Work instructions ::
Determine the number of lines containing the word "scene". Reply with it and nothing else.

─── Given information ───

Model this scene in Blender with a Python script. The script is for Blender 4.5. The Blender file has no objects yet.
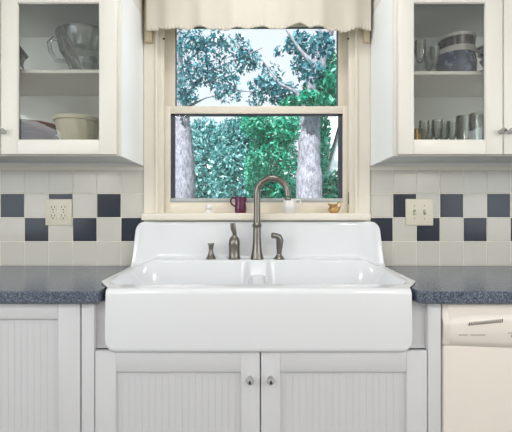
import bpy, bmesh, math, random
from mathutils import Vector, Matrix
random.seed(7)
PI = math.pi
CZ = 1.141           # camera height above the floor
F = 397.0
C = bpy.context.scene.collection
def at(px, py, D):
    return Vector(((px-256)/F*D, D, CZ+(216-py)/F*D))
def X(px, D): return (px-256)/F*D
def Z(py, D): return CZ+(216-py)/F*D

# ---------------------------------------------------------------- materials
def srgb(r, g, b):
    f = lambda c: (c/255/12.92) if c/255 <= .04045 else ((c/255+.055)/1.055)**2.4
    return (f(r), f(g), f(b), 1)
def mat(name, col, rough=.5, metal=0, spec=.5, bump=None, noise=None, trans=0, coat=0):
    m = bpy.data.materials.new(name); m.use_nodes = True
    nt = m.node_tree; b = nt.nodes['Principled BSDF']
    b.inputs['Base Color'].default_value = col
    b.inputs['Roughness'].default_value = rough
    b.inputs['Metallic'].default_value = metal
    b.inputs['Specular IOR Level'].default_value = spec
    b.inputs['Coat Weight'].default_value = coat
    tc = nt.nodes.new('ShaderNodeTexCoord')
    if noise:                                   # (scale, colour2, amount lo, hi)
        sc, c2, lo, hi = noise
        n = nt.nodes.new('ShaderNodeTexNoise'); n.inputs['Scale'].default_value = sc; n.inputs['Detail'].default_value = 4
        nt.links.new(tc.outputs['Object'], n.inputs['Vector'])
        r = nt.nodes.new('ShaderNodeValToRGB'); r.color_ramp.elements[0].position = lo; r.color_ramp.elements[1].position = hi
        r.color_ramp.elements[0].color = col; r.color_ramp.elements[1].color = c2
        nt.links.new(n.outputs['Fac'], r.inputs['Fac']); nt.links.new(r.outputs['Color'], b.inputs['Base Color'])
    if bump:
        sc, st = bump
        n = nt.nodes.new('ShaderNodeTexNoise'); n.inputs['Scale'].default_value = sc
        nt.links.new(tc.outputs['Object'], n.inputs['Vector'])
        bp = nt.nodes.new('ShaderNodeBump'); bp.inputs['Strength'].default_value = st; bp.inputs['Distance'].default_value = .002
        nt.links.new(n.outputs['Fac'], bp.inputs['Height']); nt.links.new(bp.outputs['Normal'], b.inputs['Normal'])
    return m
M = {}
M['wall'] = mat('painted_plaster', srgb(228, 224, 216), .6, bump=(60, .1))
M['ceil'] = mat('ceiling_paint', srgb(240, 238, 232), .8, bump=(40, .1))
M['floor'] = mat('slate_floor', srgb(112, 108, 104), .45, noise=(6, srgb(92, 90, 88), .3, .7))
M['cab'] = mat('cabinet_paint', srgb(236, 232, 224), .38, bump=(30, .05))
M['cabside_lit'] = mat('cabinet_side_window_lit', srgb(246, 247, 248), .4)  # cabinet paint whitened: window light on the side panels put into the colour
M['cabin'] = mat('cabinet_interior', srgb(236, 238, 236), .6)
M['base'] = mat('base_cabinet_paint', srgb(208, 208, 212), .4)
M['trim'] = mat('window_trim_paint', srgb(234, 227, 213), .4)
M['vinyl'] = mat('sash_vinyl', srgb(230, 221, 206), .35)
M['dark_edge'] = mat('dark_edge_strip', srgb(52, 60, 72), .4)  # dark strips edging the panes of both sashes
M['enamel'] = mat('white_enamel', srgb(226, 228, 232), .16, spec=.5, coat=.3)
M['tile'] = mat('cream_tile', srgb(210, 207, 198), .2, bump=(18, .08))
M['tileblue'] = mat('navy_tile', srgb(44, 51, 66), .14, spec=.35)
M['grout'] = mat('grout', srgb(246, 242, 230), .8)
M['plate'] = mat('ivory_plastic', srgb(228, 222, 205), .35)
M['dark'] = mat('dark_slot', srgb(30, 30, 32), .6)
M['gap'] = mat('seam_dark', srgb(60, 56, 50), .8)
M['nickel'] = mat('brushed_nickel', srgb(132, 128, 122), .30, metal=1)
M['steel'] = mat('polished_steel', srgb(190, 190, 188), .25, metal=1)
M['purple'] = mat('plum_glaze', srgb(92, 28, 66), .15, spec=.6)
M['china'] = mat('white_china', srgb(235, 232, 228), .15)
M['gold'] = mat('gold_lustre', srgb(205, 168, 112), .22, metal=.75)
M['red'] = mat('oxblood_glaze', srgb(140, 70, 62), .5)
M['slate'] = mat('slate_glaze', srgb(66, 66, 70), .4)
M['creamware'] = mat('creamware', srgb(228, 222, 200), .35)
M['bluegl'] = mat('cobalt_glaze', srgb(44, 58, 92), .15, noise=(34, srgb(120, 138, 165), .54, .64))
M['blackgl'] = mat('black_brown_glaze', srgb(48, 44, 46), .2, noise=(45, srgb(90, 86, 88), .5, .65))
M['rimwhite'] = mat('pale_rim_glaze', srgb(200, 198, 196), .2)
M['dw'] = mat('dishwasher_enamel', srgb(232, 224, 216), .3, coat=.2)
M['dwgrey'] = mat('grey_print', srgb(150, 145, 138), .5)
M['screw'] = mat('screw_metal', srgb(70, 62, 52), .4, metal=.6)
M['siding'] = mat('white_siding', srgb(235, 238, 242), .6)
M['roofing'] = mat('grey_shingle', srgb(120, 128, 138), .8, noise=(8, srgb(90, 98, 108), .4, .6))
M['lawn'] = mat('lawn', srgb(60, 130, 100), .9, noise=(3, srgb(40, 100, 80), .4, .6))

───

Output for this exercise ::
2